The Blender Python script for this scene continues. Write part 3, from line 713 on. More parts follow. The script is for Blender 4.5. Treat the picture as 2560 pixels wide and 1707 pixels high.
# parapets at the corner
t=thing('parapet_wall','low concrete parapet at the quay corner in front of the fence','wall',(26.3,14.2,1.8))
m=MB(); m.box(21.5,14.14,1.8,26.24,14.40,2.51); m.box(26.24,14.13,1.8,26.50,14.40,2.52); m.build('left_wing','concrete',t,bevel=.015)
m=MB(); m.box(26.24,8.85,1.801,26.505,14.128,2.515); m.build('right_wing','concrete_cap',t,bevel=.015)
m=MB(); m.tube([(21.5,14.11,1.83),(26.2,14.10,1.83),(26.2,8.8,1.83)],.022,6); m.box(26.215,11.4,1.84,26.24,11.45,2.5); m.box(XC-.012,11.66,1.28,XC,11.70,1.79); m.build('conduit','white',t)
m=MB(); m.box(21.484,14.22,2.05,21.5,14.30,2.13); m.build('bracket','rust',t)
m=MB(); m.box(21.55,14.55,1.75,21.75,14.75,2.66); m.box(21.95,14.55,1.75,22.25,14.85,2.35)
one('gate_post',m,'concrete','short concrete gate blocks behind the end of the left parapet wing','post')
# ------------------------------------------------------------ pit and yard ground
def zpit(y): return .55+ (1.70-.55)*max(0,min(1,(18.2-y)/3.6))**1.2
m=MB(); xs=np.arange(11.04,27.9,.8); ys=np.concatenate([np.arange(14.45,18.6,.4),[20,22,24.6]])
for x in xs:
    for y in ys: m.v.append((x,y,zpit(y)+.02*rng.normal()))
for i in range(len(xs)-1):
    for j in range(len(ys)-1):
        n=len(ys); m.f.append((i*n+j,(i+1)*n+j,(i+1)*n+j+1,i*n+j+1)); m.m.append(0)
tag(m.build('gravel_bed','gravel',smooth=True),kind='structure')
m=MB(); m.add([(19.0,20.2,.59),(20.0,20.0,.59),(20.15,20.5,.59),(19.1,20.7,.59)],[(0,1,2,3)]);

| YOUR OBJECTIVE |
Return all of the data precisely as it appears.

| TASK RESPONSE |
The Blender Python script for this scene continues. Write part 3, from line 713 on. More parts follow. The script is for Blender 4.5. Treat the picture as 2560 pixels wide and 1707 pixels high.
# parapets at the corner
t=thing('parapet_wall','low concrete parapet at the quay corner in front of the fence','wall',(26.3,14.2,1.8))
m=MB(); m.box(21.5,14.14,1.8,26.24,14.40,2.51); m.box(26.24,14.13,1.8,26.50,14.40,2.52); m.build('left_wing','concrete',t,bevel=.015)
m=MB(); m.box(26.24,8.85,1.801,26.505,14.128,2.515); m.build('right_wing','concrete_cap',t,bevel=.015)
m=MB(); m.tube([(21.5,14.11,1.83),(26.2,14.10,1.83),(26.2,8.8,1.83)],.022,6); m.box(26.215,11.4,1.84,26.24,11.45,2.5); m.box(XC-.012,11.66,1.28,XC,11.70,1.79); m.build('conduit','white',t)
m=MB(); m.box(21.484,14.22,2.05,21.5,14.30,2.13); m.build('bracket','rust',t)
m=MB(); m.box(21.55,14.55,1.75,21.75,14.75,2.66); m.box(21.95,14.55,1.75,22.25,14.85,2.35)
one('gate_post',m,'concrete','short concrete gate blocks behind the end of the left parapet wing','post')
# ------------------------------------------------------------ pit and yard ground
def zpit(y): return .55+ (1.70-.55)*max(0,min(1,(18.2-y)/3.6))**1.2
m=MB(); xs=np.arange(11.04,27.9,.8); ys=np.concatenate([np.arange(14.45,18.6,.4),[20,22,24.6]])
for x in xs:
    for y in ys: m.v.append((x,y,zpit(y)+.02*rng.normal()))
for i in range(len(xs)-1):
    for j in range(len(ys)-1):
        n=len(ys); m.f.append((i*n+j,(i+1)*n+j,(i+1)*n+j+1,i*n+j+1)); m.m.append(0)
tag(m.build('gravel_bed','gravel',smooth=True),kind='structure')
m=MB(); m.add([(19.0,20.2,.59),(20.0,20.0,.59),(20.15,20.5,.59),(19.1,20.7,.59)],[(0,1,2,3)]);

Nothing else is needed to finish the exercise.